As far as Mr. Levitt’s testimony is concerned, it was clearly emphasized that the discussion in Mr. Joseph’s office concerned Mr. Levitt’s anticipated testimony, should he be called by the grand jury. Mr. Levitt testified on cross-examination that there was no effort to falsify facts at Attorney Joseph’s office, and that nothing was revealed at the meeting to indicate that appellant knew at the time he sold the hi-lift to Mr. Levitt, that it was stolen. A careful reading of Mr. Reed’s and appellant’s testimony regarding the meeting with trial counsel reveals no material discrepancies. Consequently, Mr. Joseph’s testimony would again be merely cumulative.

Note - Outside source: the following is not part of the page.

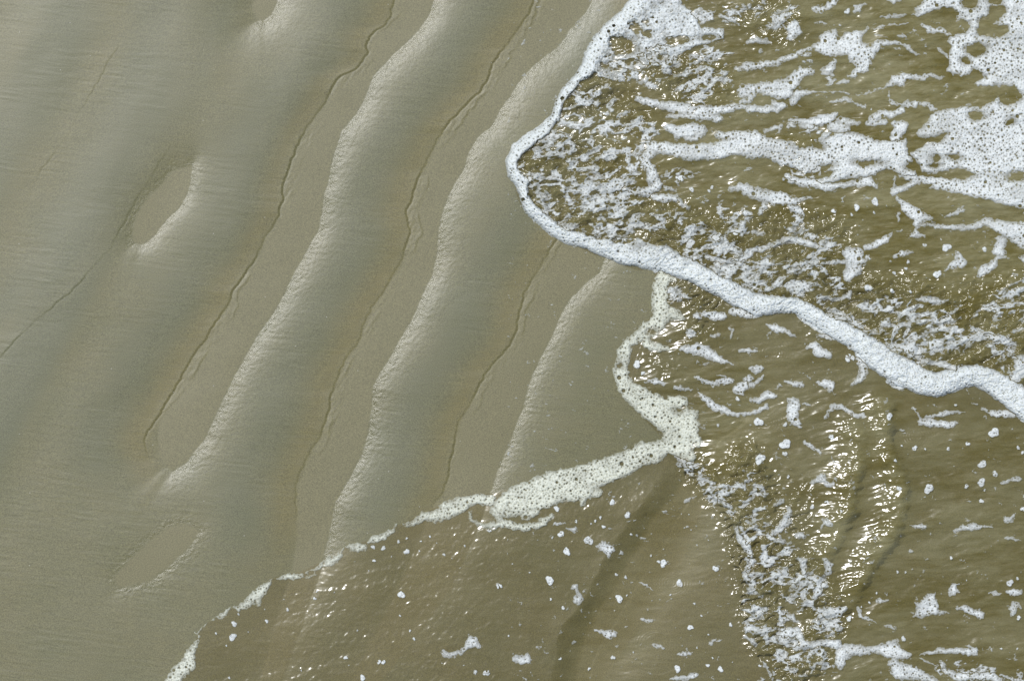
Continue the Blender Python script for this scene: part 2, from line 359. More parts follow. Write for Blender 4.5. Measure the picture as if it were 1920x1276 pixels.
def sand_material():
    m, nt, out, N, L = mat('wet_sand')
    geo = N('ShaderNodeNewGeometry'); pos = geo.outputs['Position']
    at = lambda k: N('ShaderNodeAttribute', attribute_name=k).outputs['Fac']
    def noise(scale, detail=2, rough=0.5, stretch=None):
        n = N('ShaderNodeTexNoise'); n.inputs['Scale'].default_value = scale; n.inputs['Detail'].default_value = detail; n.inputs['Roughness'].default_value = rough
        if stretch:
            mp = N('ShaderNodeMapping'); mp.inputs['Rotation'].default_value = (0, 0, math.radians(stretch[0])); mp.inputs['Scale'].default_value = (stretch[1], 1, 1)
            L(pos, mp.inputs[0]); L(mp.outputs[0], n.inputs['Vector'])
        else: L(pos, n.inputs['Vector'])
        return n.outputs['Fac']
    col = mixc(N, L, ramp(N, L, noise(5, 4), .3, .7), (.178, .160, .072, 1), (.158, .150, .068, 1))
    col = mixc(N, L, mathn(N, L, 'MULTIPLY', at('sky_tone'), .85), col, (.120, .128, .068, 1))  # grey-green sky reflection painted into the sand colour
    col = mixc(N, L, mathn(N, L, 'MULTIPLY', at('edge'), .45), col, (.215, .170, .056, 1))
    col = mixc(N, L, mathn(N, L, 'MULTIPLY', at('trough'), .8), col, (.186, .166, .078, 1))
    streak = noise(150, 3, .6, (7, .14))
    col = mixc(N, L, mathn(N, L, 'MULTIPLY', ramp(N, L, streak, .35, .65), mathn(N, L, 'SUBTRACT', .22, mathn(N, L, 'MULTIPLY', at('trough'), .2))), col, (.13, .125, .075, 1))
    grain = noise(290, 2, .8)
    g = ramp(N, L, grain, .25, .75, .45, 1.55)
    gc = N('ShaderNodeCombineColor'); [L(g, gc.inputs[i]) for i in range(3)]
    col = mixc(N, L, 1.0, col, gc.outputs[0], 'MULTIPLY')
    # scattered dark grains and shell chips
    v = N('ShaderNodeTexVoronoi'); v.inputs['Scale'].default_value = 26; L(pos, v.inputs['Vector'])
    chip = mathn(N, L, 'LESS_THAN', v.outputs['Distance'], .045)
    sel = N('ShaderNodeSeparateColor'); L(v.outputs['Color'], sel.inputs[0])
    dark = mathn(N, L, 'MULTIPLY', chip, mathn(N, L, 'LESS_THAN', sel.outputs[0], .10))
    lite = mathn(N, L, 'MULTIPLY', chip, mathn(N, L, 'GREATER_THAN', sel.outputs[0], .86))
    col = mixc(N, L, dark, col, (.05, .045, .03, 1)); col = mixc(N, L, mathn(N, L, 'MULTIPLY', lite, .6), col, (.6, .58, .5, 1))
    b = N('ShaderNodeBsdfPrincipled'); L(col, b.inputs['Base Color'])
    b.inputs['IOR'].default_value = 1.42
    r = mathn(N, L, 'ADD', .40, mathn(N, L, 'MULTIPLY', at('bank'), -.22)); L(r, b.inputs['Roughness'])
    bp = N('ShaderNodeBump'); bp.inputs['Distance'].default_value = .0011
    L(mathn(N, L, 'ADD', .16, mathn(N, L, 'MULTIPLY', at('bank'), .75)), bp.inputs['Strength'])
    L(noise(260, 3, .7), bp.inputs['Height'])
    L(bp.outputs[0], b.inputs['Normal']); L(b.outputs[0], out.inputs[0])
    return m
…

Appellant does not assert that trial counsel conducted himself at trial in such a manner that he attempted to exonerate himself and to harm appellant. Appellant points to no place in the record in which Mr. Joseph failed, to appellant’s prejudice, to cross-examine vigorously or defend appellant. Finally, appellant makes no assertion that Attorney Joseph was involved in the criminal conspiracy. Since appellant directs us to no new evidence which Attorney Joseph might have presented as a witness, and his proposed testimony would then have been merely cumulative, we find that counsel’s decision to forego testifying in favor of defending appellant had a reasonable basis. Indeed, counsel was most likely in the best position to evaluate and present appellant’s case.
In conclusion, we note that at no point does appellant contend that he requested counsel to be a witness or that counsel refused to do so. Appellant was represented by counsel of his choice, who vigorously pursued his defense. We find no ineffectiveness of counsel.

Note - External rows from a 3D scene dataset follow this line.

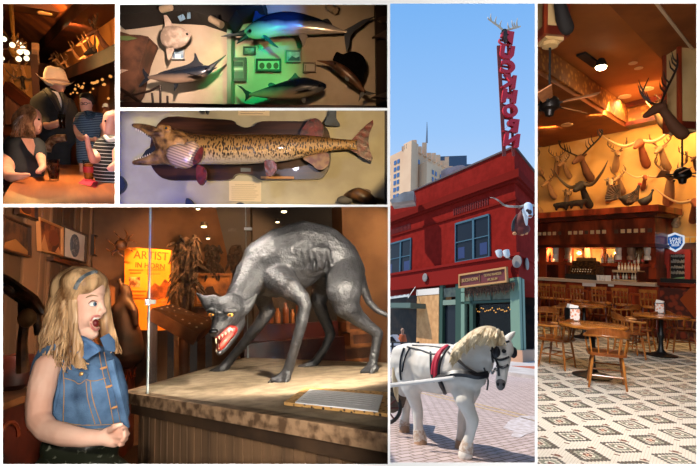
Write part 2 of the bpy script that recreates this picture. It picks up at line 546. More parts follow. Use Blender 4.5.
wallpic([(14, 196), (34, 205), (34, 221), (14, 214)], 'amber picture cut off above the pair of framed pictures', motif=[(o_(.5, .5, .25, .3), '#4a2008')])
wallpic([(35.5, 217), (60, 227.6), (60, 256.5), (37, 251)], 'brown tinted picture in a pale frame beside the white portrait', frame='#a87444', face=brownp,
        motif=[([(.08, .9), (.25, .45), (.4, .95)], '#b57a48'), (o_(.65, .45, .22, .26), '#6e3214'), ([(.7, .9), (.85, .7), (.97, .95)], '#b57a48')])
port = mat('portrait_paper', '#cdc6bd', '#b9b0a6', scale=5, rough=.8)
wallpic([(60.8, 225), (84.5, 235), (83, 263.5), (60.3, 257.5)], 'white framed portrait drawing of a bearded man on the plank wall', frame='#3a2718', face=port, fw=.012,
        motif=[(o_(.52, .5, .21, .38), '#5d6672'), (o_(.54, .34, .10, .13), '#a9adb2'), (o_(.54, .52, .11, .12), '#8d949c'), (o_(.5, .74, .13, .12), '#a3a8ae')])
wallpic([(91, 234.5), (100, 238), (100, 259.5), (90.5, 255)], 'amber picture hung past the white portrait, lower of the overlapping two', motif=[([(.1, .9), (.5, .4), (.9, .95)], '#a05a28')])
wallpic([(99, 231), (111.5, 236), (111.5, 258.5), (99, 254)], 'amber picture hung past the white portrait, higher of the overlapping two', motif=[(o_(.5, .5, .2, .3), '#5c2c10')])
wallpic([(103, 264), (116, 268), (116, 290), (103, 288)], 'small amber panel under the overlapping pictures', face=mat('amber_glow', '#c97a24', '#a55a16', scale=5))
# shelf rail under the portrait
b = MB(); b.bar(onL(50, 258.5, .05), onL(86, 268, .05), .05, .03)
solo(D, 'picture_rail', 'narrow wooden ledge under the white portrait', 'ledge', b, dark_w)

# --- the orange exhibit poster
pd = 5.2
q = [D.at(125, 247, pd), D.at(171, 250, pd-.1), D.at(170, 330, pd-.1), D.at(125, 330, pd)]
T = Thing(D, 'exhibit_poster', 'glowing orange exhibit poster headed ARTIST behind the glass edge', 'poster')
poster = mat('orange_poster', '#e88a1c', '#d8780f', scale=3, rough=.8)
fo, n = board(T, q, .03, .0, None, poster, pname='sheet')
X = (q[1]-q[0]).normalized(); Y = (q[0]-q[3]).normalized(); o = (q[0]+q[1])/2
ink = mat('poster_ink', '#7a3208', rough=.8)
def onp(px, py, lift=.012): return D.on(px, py, q[0]+n*lift, n)
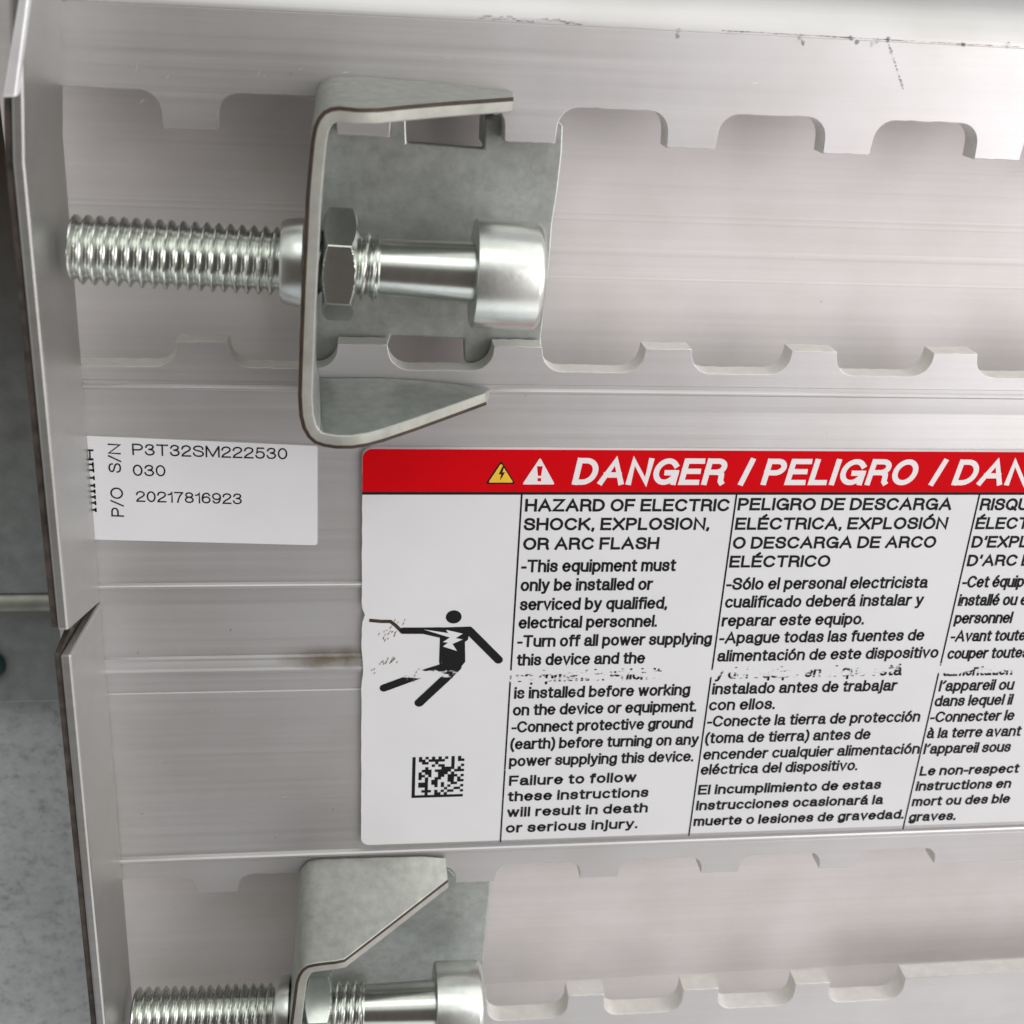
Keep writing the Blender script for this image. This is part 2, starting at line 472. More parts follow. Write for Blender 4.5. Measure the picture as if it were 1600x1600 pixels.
link('scuff_mark', bm, M_SCUFF, rail)
# small nicks here and there
for px, py in ((455, 116), (980, 1315), (1345, 1307), (520, 1265), (222, 1272), (430, 1310), (360, 985), (215, 1020)):
    bm = bmesh.new(); blotch(bm, px, py, .1, .2, 0.012, -0.5, 6)
    link('nick', bm, M_SCUFF, rail)

def mat_stain(name, col, lo, hi, scale):
    m, nt, b = new_mat(name)
    b.inputs['Base Color'].default_value = col; b.inputs['Roughness'].default_value = 0.6
    t = nt.nodes.new('ShaderNodeTexCoord'); gr = nt.nodes.new('ShaderNodeTexGradient'); gr.gradient_type = 'SPHERICAL'
    mp = nt.nodes.new('ShaderNodeMapping'); mp.inputs['Location'].default_value = (-1, -1, 0); mp.inputs['Scale'].default_value = (2, 2, 0)
    nt.links.new(t.outputs['Generated'], mp.inputs[0]); nt.links.new(mp.outputs[0], gr.inputs[0])
    n1 = noise(nt, coords(nt), scale, 5.0, 0.6)
    mu = nt.nodes.new('ShaderNodeMath'); mu.operation = 'MULTIPLY'; nt.links.new(gr.outputs['Fac'], mu.inputs[0]); nt.links.new(n1, mu.inputs[1])
    r = nt.nodes.new('ShaderNodeMapRange'); r.inputs['From Min'].default_value = lo; r.inputs['From Max'].default_value = hi; r.inputs['To Max'].default_value = 0.75
    nt.links.new(mu.outputs[0], r.inputs['Value'])
    tr = nt.nodes.new('ShaderNodeBsdfTransparent'); mx = nt.nodes.new('ShaderNodeMixShader')
    nt.links.new(r.outputs[0], mx.inputs[0]); nt.links.new(tr.outputs[0], mx.inputs[1]); nt.links.new(b.outputs[0], mx.inputs[2])
    nt.links.new(mx.outputs[0], nt.nodes['Material Output'].inputs['Surface'])
    return m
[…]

Judgment of sentence affirmed.
*399CERCONE, President Judge, files a concurring and dissenting statement. JACOBS, former President Judge, WATKINS, former President Judge, and HOFFMAN, J., did not participate in the consideration or decision of this case.. 18 Pa.C.S. § 4907.
. 18 Pa.C.S. § 3925.
. 18 Pa.C.S. § 4113.
. 18 Pa.C.S. § 903.
. When appellate counsel is a different attorney from the one who represented the appellant at trial, ineffectiveness of trial counsel must be raised on direct appeal unless the grounds for the claim do not appear in the record. Commonwealth v. Dancer, 460 Pa. 95, 331 A.2d 435 (1975); Commonwealth v. Tolbert, 246 Pa.Super. 23, 369 A.2d 791 (1977).
. In Commonwealth v. Bestwick, 262 Pa.Super. 558, 396 A.2d 1311 (1978), this court, evenly divided, upheld the propriety of Judge Stranahan’s convening of the grand jury. See also Commonwealth v. Iacino, 265 Pa.Super. 375, 401 A.2d 1355 (1977). In Iacino, we further upheld the grand jury proceedings by determining that the subject matter of that and the instant appeal, a stolen PennDOT hi-lift, was within the scope of the grand jury’s investigative powers. In any event, appellant in the instant case does not question either the propriety or the scope of the grand jury’s proceedings.